• _INFORMATION SHOWN_
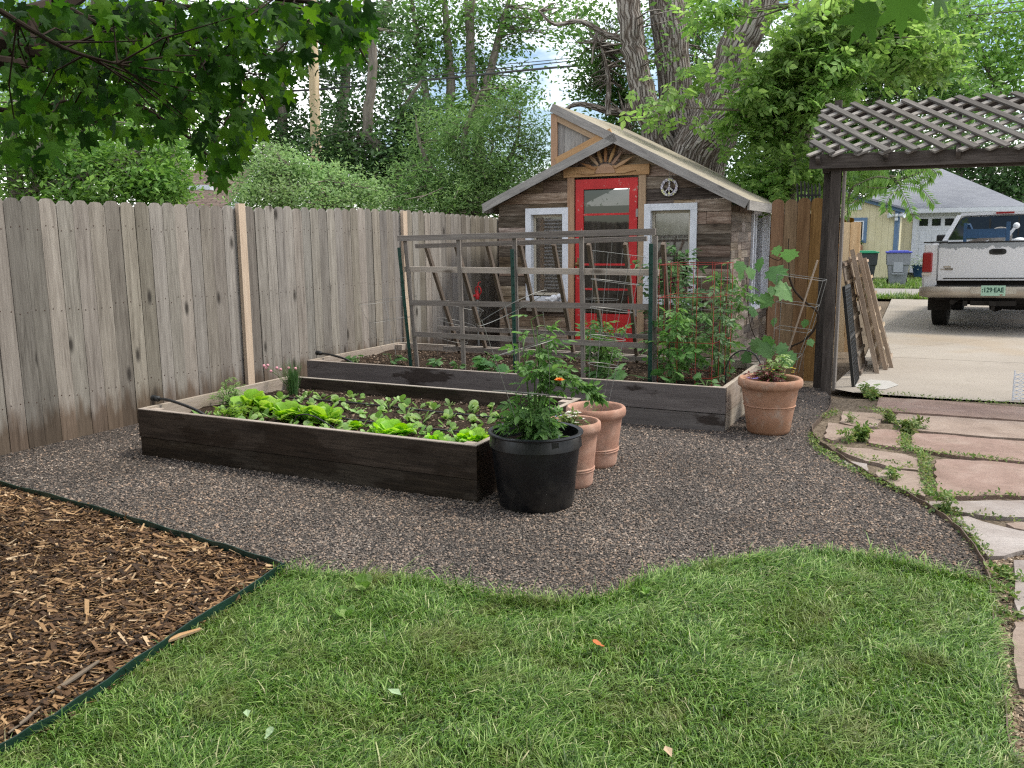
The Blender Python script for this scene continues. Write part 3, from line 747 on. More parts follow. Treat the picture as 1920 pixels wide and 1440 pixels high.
# ---- raised beds
def bed(label, u0, u1, w0, w1, hgt, soilz, front, side, back, ft, clip=0.0):
    root = thing('raised_bed', label, 'raised bed', P((u0 + u1) / 2, (w0 + w1) / 2, 0)); t = .038; hb = hgt * .40
    g = .0015
    mb = MB(); mb.gbox(u0, u0 + t, w0, w1, hb + g, hgt - .006, jit=.002); mb.gbox(u0 + .005, u0 + t - .001, w0 + .004, w1 - .003, -.03, hb - .004, jit=.002)
    mb.build('front_board', front, root)
    mb = MB(); mb.gbox(u1 - t, u1, w0, w1, hb + g, hgt - .006, jit=.002); mb.gbox(u1 - t, u1 - .002, w0, w1, -.03, hb - g)
    mb.build('back_board', back, root)
    for ww, m_ in ((w0, side), (w1 - t, ft)):
        mb = MB(); mb.gbox(u0 + t + g, u1 - t - g, ww + .0, ww + t, hb + g, hgt - .006, jit=.002); mb.gbox(u0 + t + g, u1 - t - g, ww, ww + t - .002, -.03, hb - g)
        mb.build('side_board', m_, root)
    mb = MB(); e = .0; z0, z1 = hgt - .0055, hgt
    mb.gbox(u0 + .0006, u0 + t - .001, w0 + .001, w1 - .001, z0, z1); mb.gbox(u1 - t + .001, u1 - .001, w0 + .001, w1 - .001, z0, z1)
    mb.gbox(u0 + t, u1 - t, w0 + .001, w0 + t - .001, z0, z1); mb.gbox(u0 + t, u1 - t, w1 - t + .001, w1 - .001, z0, z1)
    mb.build('board_edge', M['bed_top'], root)  # thin cap in a paler colour for the lit board tops
    for (a, b) in ((u0 + t + .001, w0 + t + .001), (u0 + t + .001, w1 - t - .09), (u1 - t - .09, w0 + t + .001), (u1 - t - .09, w1 - t - .09)):
        mb = MB(); mb.gbox(a, a + .088, b, b + .088, 0, hgt - .012); mb.build('corner_post', M['bed_light'], root)
    nu, nw = 26, 60; mb = MB(); vs = []; fs = []
    for i in range(nu + 1):
        for j in range(nw + 1):
            a = u0 + t + (u1 - u0 - 2 * t) * i / nu; b = w0 + t + (w1 - w0 - 2 * t) * j / nw
            vs.append(P(a, b, soilz + .012 * math.sin(a * 9) * math.cos(b * 7) + random.uniform(-.007, .007)))
    for i in range(nu):
        for j in range(nw):
            q = i * (nw + 1) + j; fs.append((q, q + nw + 1, q + nw + 2, q + 1)[::-1])
    mb.add(vs, fs, smooth=True); so = mb.build('soil', M['soil'], root)
    if so.data.polygons[0].normal.z < 0: so.data.flip_normals()
    # crumbs and wood bits on the soil
    k_ = int(5200 * (u1 - u0) * (w1 - w0) / 4); a = rng.uniform(u0 + t, u1 - t, k_); b = rng.uniform(w0 + t, w1 - t, k_)
    pp = U[None] * a[:, None] + Wv[None] * b[:, None]
    o = scatter_rocks('soil_crumbs', pp[:, 0], pp[:, 1], .017, soilz + .004, M['crumb'], .5)
    o.parent = root; o.matrix_parent_inverse = Matrix.Translation(-Vector(ORG[root.name])); o.data.transform(Matrix.Translation((0, 0, 0)))
    return root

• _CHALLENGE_
Quote the material in full and exactly; do not carry over its pictures.

• _OUTPUT FOR THIS TASK_
The Blender Python script for this scene continues. Write part 3, from line 747 on. More parts follow. Treat the picture as 1920 pixels wide and 1440 pixels high.
# ---- raised beds
def bed(label, u0, u1, w0, w1, hgt, soilz, front, side, back, ft, clip=0.0):
    root = thing('raised_bed', label, 'raised bed', P((u0 + u1) / 2, (w0 + w1) / 2, 0)); t = .038; hb = hgt * .40
    g = .0015
    mb = MB(); mb.gbox(u0, u0 + t, w0, w1, hb + g, hgt - .006, jit=.002); mb.gbox(u0 + .005, u0 + t - .001, w0 + .004, w1 - .003, -.03, hb - .004, jit=.002)
    mb.build('front_board', front, root)
    mb = MB(); mb.gbox(u1 - t, u1, w0, w1, hb + g, hgt - .006, jit=.002); mb.gbox(u1 - t, u1 - .002, w0, w1, -.03, hb - g)
    mb.build('back_board', back, root)
    for ww, m_ in ((w0, side), (w1 - t, ft)):
        mb = MB(); mb.gbox(u0 + t + g, u1 - t - g, ww + .0, ww + t, hb + g, hgt - .006, jit=.002); mb.gbox(u0 + t + g, u1 - t - g, ww, ww + t - .002, -.03, hb - g)
        mb.build('side_board', m_, root)
    mb = MB(); e = .0; z0, z1 = hgt - .0055, hgt
    mb.gbox(u0 + .0006, u0 + t - .001, w0 + .001, w1 - .001, z0, z1); mb.gbox(u1 - t + .001, u1 - .001, w0 + .001, w1 - .001, z0, z1)
    mb.gbox(u0 + t, u1 - t, w0 + .001, w0 + t - .001, z0, z1); mb.gbox(u0 + t, u1 - t, w1 - t + .001, w1 - .001, z0, z1)
    mb.build('board_edge', M['bed_top'], root)  # thin cap in a paler colour for the lit board tops
    for (a, b) in ((u0 + t + .001, w0 + t + .001), (u0 + t + .001, w1 - t - .09), (u1 - t - .09, w0 + t + .001), (u1 - t - .09, w1 - t - .09)):
        mb = MB(); mb.gbox(a, a + .088, b, b + .088, 0, hgt - .012); mb.build('corner_post', M['bed_light'], root)
    nu, nw = 26, 60; mb = MB(); vs = []; fs = []
    for i in range(nu + 1):
        for j in range(nw + 1):
            a = u0 + t + (u1 - u0 - 2 * t) * i / nu; b = w0 + t + (w1 - w0 - 2 * t) * j / nw
            vs.append(P(a, b, soilz + .012 * math.sin(a * 9) * math.cos(b * 7) + random.uniform(-.007, .007)))
    for i in range(nu):
        for j in range(nw):
            q = i * (nw + 1) + j; fs.append((q, q + nw + 1, q + nw + 2, q + 1)[::-1])
    mb.add(vs, fs, smooth=True); so = mb.build('soil', M['soil'], root)
    if so.data.polygons[0].normal.z < 0: so.data.flip_normals()
    # crumbs and wood bits on the soil
    k_ = int(5200 * (u1 - u0) * (w1 - w0) / 4); a = rng.uniform(u0 + t, u1 - t, k_); b = rng.uniform(w0 + t, w1 - t, k_)
    pp = U[None] * a[:, None] + Wv[None] * b[:, None]
    o = scatter_rocks('soil_crumbs', pp[:, 0], pp[:, 1], .017, soilz + .004, M['crumb'], .5)
    o.parent = root; o.matrix_parent_inverse = Matrix.Translation(-Vector(ORG[root.name])); o.data.transform(Matrix.Translation((0, 0, 0)))
    return root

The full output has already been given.